" "... "The bull market ended with the bursting of that bubble in 2000. My tech-laden portfolio was cut in half. A half-dozen years later, I got divorced, cutting my 401(k) in half again. A few years after that, I bought a house that needed some costly renovations. Since my retirement account was now hopelessly inadequate for actual retirement, I reasoned that I might as well get some use out of the money while I could. So I threw another chunk of my 401(k) at the renovation. That's where I stand today." ...
Everybody has their own sob story. Twenty-four years ago, mine was: $350 a week job. No benefits. Fifty-hour weeks.
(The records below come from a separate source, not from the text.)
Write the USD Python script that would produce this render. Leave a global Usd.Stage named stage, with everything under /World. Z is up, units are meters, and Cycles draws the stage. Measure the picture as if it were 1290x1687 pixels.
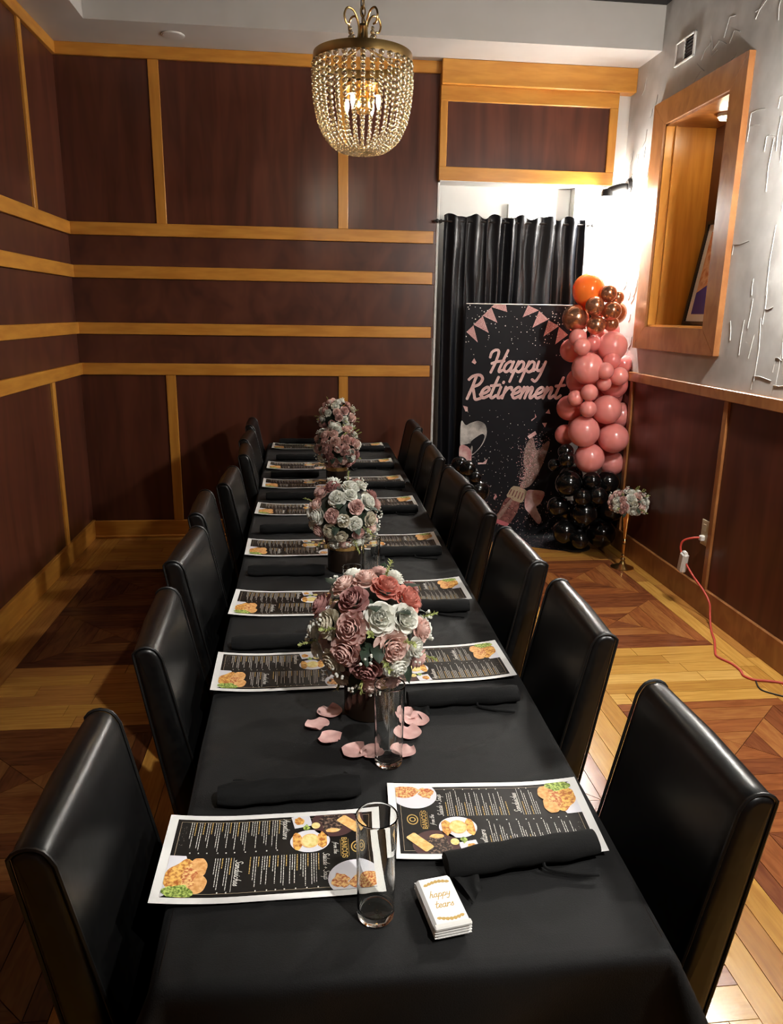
import math, random
import numpy as np, trimesh
from shapely.geometry import Polygon, LineString, Point, box as sbox
from shapely.ops import unary_union
from shapely import affinity
import usdkit, meshkit
from pxr import Usd, UsdGeom, UsdLux, Gf, Sdf

stage = Usd.Stage.CreateInMemory()
UsdGeom.SetStageUpAxis(stage, 'Z')
UsdGeom.Xform.Define(stage, '/World'); UsdGeom.Scope.Define(stage, '/World/Looks')
rng = random.Random(7); nrng = np.random.default_rng(7)
sin, cos, pi = math.sin, math.cos, math.pi

# ------------------------------------------------------------------ camera, exposure, lamp strengths
CAM_POS = (0, 0, 1.683); PITCH, YAW, ROLL = 14.697, -6.431, 0.907; FPX = 1243.448
EXPOSURE = 1.25
BULB, SCONCE, SCONCE_OPEN, PUCK = 160.0, 160.0, 950.0, 45.0; ADDED_SPOT = 4200.0     # emission of the chandelier bulbs, the sconce glass, the niche puck light, the added spotlight
p, y, r = (math.radians(a) for a in (PITCH, YAW, ROLL))
fw = np.array([-sin(y) * cos(p), cos(y) * cos(p), -sin(p)]); rt = np.array([cos(y), sin(y), 0]); up = np.cross(rt, fw)
rt, up = cos(r) * rt + sin(r) * up, -sin(r) * rt + cos(r) * up
cam = UsdGeom.Camera.Define(stage, '/World/camera')
cam.AddTransformOp().Set(Gf.Matrix4d(*[float(q) for row in (rt, up, -fw) for q in (*row, 0)], *CAM_POS, 1))
cam.CreateHorizontalApertureAttr(36.0); cam.CreateFocalLengthAttr(36.0 * FPX / 1290)
cam.CreateExposureAttr(EXPOSURE)

# ------------------------------------------------------------------ helpers
USED = {}
def numbered(parent, name):
    k = (parent, name); n = USED.get(k, -1) + 1; USED[k] = n
    return f'{parent}/{name}' if n == 0 else f'{parent}/{name}_{n:03d}'
def tag(o, label=None, cat=None, group=None, kind=None):
    o = o.GetPrim() if hasattr(o, 'GetPrim') else o
    for k, v in (('label', label), ('category', cat), ('group', group), ('kind', kind)):
        if v: o.SetCustomDataByKey(k, v)
    return o
def thing(name, label=None, cat=None, loc=(0, 0, 0), rotz=0, group=None, kind=None):
    x = UsdGeom.Xform.Define(stage, numbered('/World', name)); x.AddTranslateOp().Set(Gf.Vec3d(*map(float, loc))); x.AddRotateZOp().Set(float(rotz))
    return tag(x, label, cat, group, kind)
def part(parent, name, m, mat, smooth=35, label=None, kind=None):
    path = numbered(str(parent.GetPath()) if parent else '/World', name)
    return tag(usdkit.mesh(stage, path, m, MAT[mat], smooth=smooth), label, kind=kind)
def solo(name, m, mat, label, cat, smooth=35, group=None, kind=None):
    return tag(part(None, name, m, mat, smooth), label, cat, group, kind)
def dup(root, loc, rotz, label, scale=None):
    name = root.GetName(); was = root.GetCustomData()
    x = UsdGeom.Xform.Define(stage, numbered('/World', name)); x.AddTranslateOp().Set(Gf.Vec3d(*map(float, loc))); x.AddRotateZOp().Set(float(rotz))
    o = x.GetPrim(); o.GetReferences().AddInternalReference(root.GetPath()); o.SetInstanceable(True)
    return tag(o, label, was['category'], was.get('group'))
cat_ = trimesh.util.concatenate
def bx(x0, x1, y0, y1, z0, z1):
    m = trimesh.creation.box([abs(x1 - x0), abs(y1 - y0), abs(z1 - z0)]); m.apply_translation([(x0 + x1) / 2, (y0 + y1) / 2, (z0 + z1) / 2]); return m
def cbx(x0, x1, y0, y1, z0, z1, c=.004):
    """A box with chamfered edges (convex hull of its inset corners)."""
    x0, x1 = sorted((x0, x1)); y0, y1 = sorted((y0, y1)); z0, z1 = sorted((z0, z1)); c = min(c, (x1 - x0) / 3, (y1 - y0) / 3, (z1 - z0) / 3); v = []
    for a, sa in ((x0, 1), (x1, -1)):
        for b, sb in ((y0, 1), (y1, -1)):
            for d, sd in ((z0, 1), (z1, -1)):
                v += [(a + sa * c, b + sb * c, d), (a + sa * c, b, d + sd * c), (a, b + sb * c, d + sd * c)]
    return trimesh.convex.convex_hull(np.array(v))
def lathe(prof, n=32, loc=(0, 0, 0)):
    """Surface of revolution from (r, z) pairs."""
    a = np.linspace(0, 2 * pi, n, endpoint=False); v = np.array([(max(r_, 1e-5) * cos(t), max(r_, 1e-5) * sin(t), z) for r_, z in prof for t in a]); f = []
    for i in range(len(prof) - 1):
        for j in range(n):
            k = (j + 1) % n; f += [(i * n + j, i * n + k, (i + 1) * n + k), (i * n + j, (i + 1) * n + k, (i + 1) * n + j)]
    return trimesh.Trimesh(v + np.array(loc), f, process=False)
def crom(pts, n=8, closed=False):
    P = np.array(pts, float)
    if len(P) < 3 and not closed: return np.array([P[0] + (P[-1] - P[0]) * t for t in np.linspace(0, 1, n)])
    Q = np.vstack([P[-1], P, P[0], P[1]]) if closed else np.vstack([2 * P[0] - P[1], P, 2 * P[-1] - P[-2]])
    out = []
    for i in range(len(Q) - 3):
        a, b, c, d = Q[i:i + 4]
        for t in np.linspace(0, 1, n, endpoint=False): out.append(.5 * (2 * b + (c - a) * t + (2 * a - 5 * b + 4 * c - d) * t * t + (3 * b - a - 3 * c + d) * t ** 3))
    if not closed: out.append(P[-1])
    return np.array(out)
def tube(pts, rad, n=8, closed=False):
    P = np.array(pts, float); R = np.broadcast_to(rad, len(P))
    T = np.roll(P, -1, 0) - np.roll(P, 1, 0)
    if not closed: T[0], T[-1] = P[1] - P[0], P[-1] - P[-2]
    T /= np.maximum(np.linalg.norm(T, axis=1, keepdims=True), 1e-9); v, u = [], None
    for i in range(len(P)):
        u = np.cross(T[i], [0, 0, 1] if abs(T[i][2]) < .9 else [1, 0, 0]) if u is None else u - T[i] * (u @ T[i])
        u /= np.linalg.norm(u); w = np.cross(T[i], u)
        v += [P[i] + R[i] * (cos(a) * u + sin(a) * w) for a in np.linspace(0, 2 * pi, n, endpoint=False)]
    f, m = [], len(P)
    for i in range(m if closed else m - 1):
        k = (i + 1) % m
        for j in range(n):
            l = (j + 1) % n; f += [(i * n + j, i * n + l, k * n + l), (i * n + j, k * n + l, k * n + j)]
    if not closed:
        for b, s in ((0, 1), ((m - 1) * n, -1)):
            for j in range(1, n - 1): f.append((b, b + j + 1, b + j) if s > 0 else (b, b + j, b + j + 1))
    return trimesh.Trimesh(np.array(v), f, process=False)
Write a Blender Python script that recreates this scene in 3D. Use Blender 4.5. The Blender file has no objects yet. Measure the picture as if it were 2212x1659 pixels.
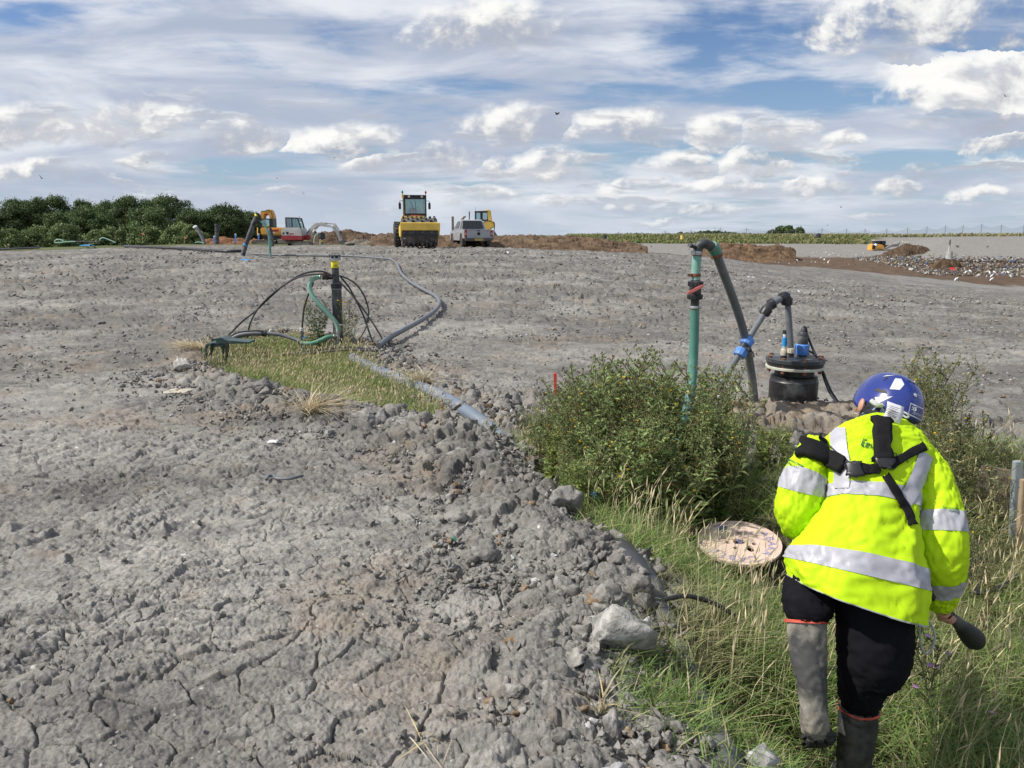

A year later I landed a union gig under a TAG contract that almost tripled my salary. Nine months later, the studio went out of business and I was unemployed again. Nine months after that, I ran for union business representative (over my wife's bitter opposition) and finally started to save a bit of money.
I was forty years old.
The Mrs. and I have been saving ever since. We've made good moves and bad moves, but the one thing we've learned as we've grown older is to avoid concentrating bets (no stocks, but lots diversified mutual funds), and to keep things conservative (lots of bonds.) When you're on the cusp of geezerhood and have built up a stash, it's a good idea to preserve capital.
The biggest mistakes investors make is A) chasing hot investments, and B) freaking out and bailing when investments go south. As Tim McAleenan at Seeking Alpha observes:
Nocera's certainly not the only person who owned too many tech stocks in the late 1990s and got burned, ... But what caught my attention was this: Since my retirement account was now hopelessly inadequate for actual retirement, I reasoned that I might as well get some use out of the money while I could. So I threw another chunk of my 401(k) at the renovation. That is the kind of logic that I want to go to great lengths to avoid....
Not being the smartest investor west of the Mississippi isn't what will bring you down. It's making stupid moves, over and over again. If you can avoid the dumb mistakes, and stick to a sensible investment plan, you'll end up fine.